The applicability of shifted excitation Raman difference spectroscopy (SERDS) for in-situ investigations in the deep sea is presented. For the laboratory experiments a distributed feedback (DFB) diode laser emitting at 785.0 nm and 785.4 nm and two low OH optical fibers with a length of 1000 m each were introduced to perform Raman measurements for selected minerals. The investigations for the polycyclic aromatic hydrocarbons (PAHs) pyrene, fluoranthene, and phenanthrene were carried out applying surface enhanced Raman scattering (SERS) which improves the Raman signal. It is shown that SERDS leads to a reduction of the background which improves the signal-to-background ratio by a factor of up to 100, i.e. even weak Raman bands can clearly be identified.

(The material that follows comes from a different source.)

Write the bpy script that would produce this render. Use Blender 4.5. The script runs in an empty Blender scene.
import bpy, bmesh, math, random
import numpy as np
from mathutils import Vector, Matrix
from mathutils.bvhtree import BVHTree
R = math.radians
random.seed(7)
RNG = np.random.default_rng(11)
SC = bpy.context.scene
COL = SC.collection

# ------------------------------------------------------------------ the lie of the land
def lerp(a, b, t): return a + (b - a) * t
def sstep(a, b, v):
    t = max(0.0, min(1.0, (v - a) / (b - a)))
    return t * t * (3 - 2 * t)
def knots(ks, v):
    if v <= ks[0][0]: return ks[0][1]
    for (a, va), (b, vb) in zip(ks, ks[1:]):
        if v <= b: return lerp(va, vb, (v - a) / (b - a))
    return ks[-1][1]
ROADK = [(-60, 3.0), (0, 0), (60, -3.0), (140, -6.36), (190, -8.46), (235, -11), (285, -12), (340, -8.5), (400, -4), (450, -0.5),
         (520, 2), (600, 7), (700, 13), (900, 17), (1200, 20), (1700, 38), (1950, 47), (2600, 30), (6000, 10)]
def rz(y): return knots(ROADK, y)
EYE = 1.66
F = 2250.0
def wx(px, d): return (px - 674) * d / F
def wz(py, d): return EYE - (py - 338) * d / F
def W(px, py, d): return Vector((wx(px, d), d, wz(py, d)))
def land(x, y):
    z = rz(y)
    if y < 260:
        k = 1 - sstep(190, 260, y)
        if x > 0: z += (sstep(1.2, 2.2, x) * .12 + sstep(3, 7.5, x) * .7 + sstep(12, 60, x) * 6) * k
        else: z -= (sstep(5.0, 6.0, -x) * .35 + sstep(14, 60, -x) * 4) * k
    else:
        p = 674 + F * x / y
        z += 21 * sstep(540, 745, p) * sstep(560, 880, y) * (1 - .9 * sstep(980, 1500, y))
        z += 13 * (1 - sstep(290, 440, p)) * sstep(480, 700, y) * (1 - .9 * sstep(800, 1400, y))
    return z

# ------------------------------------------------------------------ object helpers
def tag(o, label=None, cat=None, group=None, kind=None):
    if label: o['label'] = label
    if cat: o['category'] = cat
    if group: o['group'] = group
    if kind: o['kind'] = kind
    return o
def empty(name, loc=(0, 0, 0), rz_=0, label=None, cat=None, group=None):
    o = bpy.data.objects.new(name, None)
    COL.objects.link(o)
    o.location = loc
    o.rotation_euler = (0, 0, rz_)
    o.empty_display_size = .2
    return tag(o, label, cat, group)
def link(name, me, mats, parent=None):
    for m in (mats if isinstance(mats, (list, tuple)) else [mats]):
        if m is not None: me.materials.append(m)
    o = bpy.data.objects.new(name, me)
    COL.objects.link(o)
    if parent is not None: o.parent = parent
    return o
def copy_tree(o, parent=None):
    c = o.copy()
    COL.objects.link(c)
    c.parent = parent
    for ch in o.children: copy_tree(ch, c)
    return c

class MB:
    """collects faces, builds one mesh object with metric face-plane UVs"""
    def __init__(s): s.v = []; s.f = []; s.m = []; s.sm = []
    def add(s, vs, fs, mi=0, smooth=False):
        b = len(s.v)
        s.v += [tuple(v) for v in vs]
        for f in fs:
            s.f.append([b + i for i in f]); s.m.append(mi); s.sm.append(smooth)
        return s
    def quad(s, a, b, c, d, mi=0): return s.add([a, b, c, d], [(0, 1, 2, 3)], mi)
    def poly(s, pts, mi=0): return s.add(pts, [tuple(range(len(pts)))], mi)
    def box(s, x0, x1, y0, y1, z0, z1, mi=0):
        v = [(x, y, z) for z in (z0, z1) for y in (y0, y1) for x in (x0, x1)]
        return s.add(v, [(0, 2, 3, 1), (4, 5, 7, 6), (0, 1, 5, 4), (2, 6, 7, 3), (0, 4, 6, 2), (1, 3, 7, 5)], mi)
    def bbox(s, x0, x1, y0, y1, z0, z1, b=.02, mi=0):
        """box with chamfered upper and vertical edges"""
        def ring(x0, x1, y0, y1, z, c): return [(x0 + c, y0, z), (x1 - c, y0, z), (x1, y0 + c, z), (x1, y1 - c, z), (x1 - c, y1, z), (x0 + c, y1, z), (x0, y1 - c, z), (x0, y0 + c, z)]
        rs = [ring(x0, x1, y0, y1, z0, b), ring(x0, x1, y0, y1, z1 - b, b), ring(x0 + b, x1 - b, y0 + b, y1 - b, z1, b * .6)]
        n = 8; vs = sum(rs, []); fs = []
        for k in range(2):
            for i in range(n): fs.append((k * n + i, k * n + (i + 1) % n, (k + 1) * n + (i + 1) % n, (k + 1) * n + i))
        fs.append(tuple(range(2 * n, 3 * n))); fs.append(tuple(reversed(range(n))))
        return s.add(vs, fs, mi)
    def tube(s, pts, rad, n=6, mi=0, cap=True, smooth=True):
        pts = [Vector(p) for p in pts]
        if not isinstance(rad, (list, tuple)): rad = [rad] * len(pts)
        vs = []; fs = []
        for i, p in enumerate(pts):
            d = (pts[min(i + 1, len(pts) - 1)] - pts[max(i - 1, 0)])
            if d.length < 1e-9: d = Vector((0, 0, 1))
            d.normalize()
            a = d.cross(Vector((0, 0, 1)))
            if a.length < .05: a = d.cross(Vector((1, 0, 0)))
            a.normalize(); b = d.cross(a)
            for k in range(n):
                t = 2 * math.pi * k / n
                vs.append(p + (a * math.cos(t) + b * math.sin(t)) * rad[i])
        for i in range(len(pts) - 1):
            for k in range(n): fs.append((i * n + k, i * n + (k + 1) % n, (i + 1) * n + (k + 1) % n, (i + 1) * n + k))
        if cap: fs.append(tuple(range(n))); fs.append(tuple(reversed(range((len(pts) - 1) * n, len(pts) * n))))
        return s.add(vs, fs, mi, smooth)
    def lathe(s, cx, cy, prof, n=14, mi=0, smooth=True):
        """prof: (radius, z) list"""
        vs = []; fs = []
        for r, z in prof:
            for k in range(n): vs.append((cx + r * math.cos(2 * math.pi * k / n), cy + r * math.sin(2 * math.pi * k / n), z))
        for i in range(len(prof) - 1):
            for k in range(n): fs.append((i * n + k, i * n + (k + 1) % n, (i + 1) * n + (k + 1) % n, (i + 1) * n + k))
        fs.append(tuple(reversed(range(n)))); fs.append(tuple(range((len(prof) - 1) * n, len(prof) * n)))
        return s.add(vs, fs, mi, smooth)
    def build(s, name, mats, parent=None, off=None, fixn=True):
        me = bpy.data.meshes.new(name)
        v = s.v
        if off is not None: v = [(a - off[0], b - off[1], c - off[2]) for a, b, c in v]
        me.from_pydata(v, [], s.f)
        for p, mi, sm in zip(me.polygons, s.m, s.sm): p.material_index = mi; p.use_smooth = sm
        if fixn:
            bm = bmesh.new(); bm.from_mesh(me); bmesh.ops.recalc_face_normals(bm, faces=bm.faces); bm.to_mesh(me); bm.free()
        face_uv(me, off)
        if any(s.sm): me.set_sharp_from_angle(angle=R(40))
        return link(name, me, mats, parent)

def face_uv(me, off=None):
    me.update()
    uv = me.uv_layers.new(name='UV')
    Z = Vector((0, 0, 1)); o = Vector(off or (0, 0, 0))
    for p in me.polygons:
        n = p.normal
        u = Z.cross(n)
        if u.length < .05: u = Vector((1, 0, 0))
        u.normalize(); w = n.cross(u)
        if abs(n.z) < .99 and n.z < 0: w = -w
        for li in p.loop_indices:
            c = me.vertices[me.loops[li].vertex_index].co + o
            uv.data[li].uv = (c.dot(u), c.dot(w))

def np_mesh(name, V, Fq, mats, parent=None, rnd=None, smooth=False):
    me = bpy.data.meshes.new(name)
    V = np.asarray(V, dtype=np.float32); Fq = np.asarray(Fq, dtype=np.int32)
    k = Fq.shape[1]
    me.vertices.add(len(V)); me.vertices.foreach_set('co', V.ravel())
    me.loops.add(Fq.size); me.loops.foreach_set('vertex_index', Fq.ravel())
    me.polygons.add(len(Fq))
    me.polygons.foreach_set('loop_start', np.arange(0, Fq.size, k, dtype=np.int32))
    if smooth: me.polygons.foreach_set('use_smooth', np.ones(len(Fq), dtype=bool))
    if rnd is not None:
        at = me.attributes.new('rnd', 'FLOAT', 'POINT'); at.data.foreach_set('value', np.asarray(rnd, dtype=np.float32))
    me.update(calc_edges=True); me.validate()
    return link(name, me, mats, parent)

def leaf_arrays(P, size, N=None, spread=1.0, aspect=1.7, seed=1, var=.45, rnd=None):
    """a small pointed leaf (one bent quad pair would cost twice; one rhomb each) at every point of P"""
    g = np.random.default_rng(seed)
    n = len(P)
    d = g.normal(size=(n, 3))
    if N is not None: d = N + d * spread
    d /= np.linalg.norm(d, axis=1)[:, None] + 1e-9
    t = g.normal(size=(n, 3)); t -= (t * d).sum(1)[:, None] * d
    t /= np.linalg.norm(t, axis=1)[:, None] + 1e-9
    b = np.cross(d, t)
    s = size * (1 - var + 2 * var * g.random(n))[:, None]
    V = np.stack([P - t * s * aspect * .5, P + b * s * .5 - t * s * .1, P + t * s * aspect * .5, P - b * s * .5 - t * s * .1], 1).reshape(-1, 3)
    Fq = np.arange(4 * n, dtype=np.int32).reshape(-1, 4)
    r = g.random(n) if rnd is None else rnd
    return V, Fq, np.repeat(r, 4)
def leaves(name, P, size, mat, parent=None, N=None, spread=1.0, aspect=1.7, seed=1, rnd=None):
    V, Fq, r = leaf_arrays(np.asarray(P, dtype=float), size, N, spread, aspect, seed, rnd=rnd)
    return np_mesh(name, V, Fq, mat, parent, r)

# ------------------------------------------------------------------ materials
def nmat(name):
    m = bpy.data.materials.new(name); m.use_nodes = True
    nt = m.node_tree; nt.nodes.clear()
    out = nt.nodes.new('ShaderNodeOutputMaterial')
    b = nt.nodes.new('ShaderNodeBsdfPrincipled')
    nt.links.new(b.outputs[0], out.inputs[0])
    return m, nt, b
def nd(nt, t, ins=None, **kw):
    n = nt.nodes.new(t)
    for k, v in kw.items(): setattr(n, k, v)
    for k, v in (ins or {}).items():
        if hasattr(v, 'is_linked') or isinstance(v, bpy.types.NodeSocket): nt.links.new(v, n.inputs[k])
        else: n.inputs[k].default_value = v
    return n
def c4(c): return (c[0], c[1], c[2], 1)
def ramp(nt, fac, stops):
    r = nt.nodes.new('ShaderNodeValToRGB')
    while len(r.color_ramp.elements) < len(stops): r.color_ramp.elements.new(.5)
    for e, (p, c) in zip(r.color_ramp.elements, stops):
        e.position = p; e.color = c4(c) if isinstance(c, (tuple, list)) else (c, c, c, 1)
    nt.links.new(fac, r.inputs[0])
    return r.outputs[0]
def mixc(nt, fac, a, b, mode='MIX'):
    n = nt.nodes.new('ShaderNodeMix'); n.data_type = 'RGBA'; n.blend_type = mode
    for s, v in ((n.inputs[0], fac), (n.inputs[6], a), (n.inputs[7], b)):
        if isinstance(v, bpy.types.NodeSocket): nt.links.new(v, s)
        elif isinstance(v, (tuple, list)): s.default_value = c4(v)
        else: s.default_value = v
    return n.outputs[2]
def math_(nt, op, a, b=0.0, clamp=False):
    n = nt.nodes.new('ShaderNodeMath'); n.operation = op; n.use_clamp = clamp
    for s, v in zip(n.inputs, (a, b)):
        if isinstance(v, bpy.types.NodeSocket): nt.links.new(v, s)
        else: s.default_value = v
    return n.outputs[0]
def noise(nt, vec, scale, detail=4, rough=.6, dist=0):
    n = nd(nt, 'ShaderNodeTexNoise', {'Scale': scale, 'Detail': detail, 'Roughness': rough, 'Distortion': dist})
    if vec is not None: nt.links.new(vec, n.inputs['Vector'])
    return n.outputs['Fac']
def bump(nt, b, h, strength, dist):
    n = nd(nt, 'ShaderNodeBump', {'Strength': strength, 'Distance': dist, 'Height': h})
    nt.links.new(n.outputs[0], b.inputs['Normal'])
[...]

The requirement of using in-situ measurements for deep sea investigations arises from the necessity to obtain real-time information in the deep sea environment. Raman spectroscopy, which is a powerful tool to obtain in-situ "fingerprint" spectra from substances, is established as an attractive analytical method for deep ocean investigations due to the fact that water is a weak Raman scatterer. Furthermore, Raman spectroscopy is non-destructive and non-invasive as well as it needs no special sample preparation. Measurements in the deep ocean are of great economical interest since many important targets can be located and identified (e.g. minerals, gas hydrates). In order to perform in-situ Raman measurements, a sea going Raman instrument for deep sea investigation has been developed (Brewer, Malby, Pasteris, White, Peltzer, Wopenka, Freemann and Brown, 2004) and successfully tested to identify gas hydrates (Hester, Dunk, White, Brewer, Peltzer and Sloan, 2007) as well as at hydrothermal vents and cold seep systems (White, Dunk, Peltzer, Freeman and Brewer, 2006). Additionally, hydrothermal and cold seep minerals were investigated with a laboratory Raman set-up by White (2009).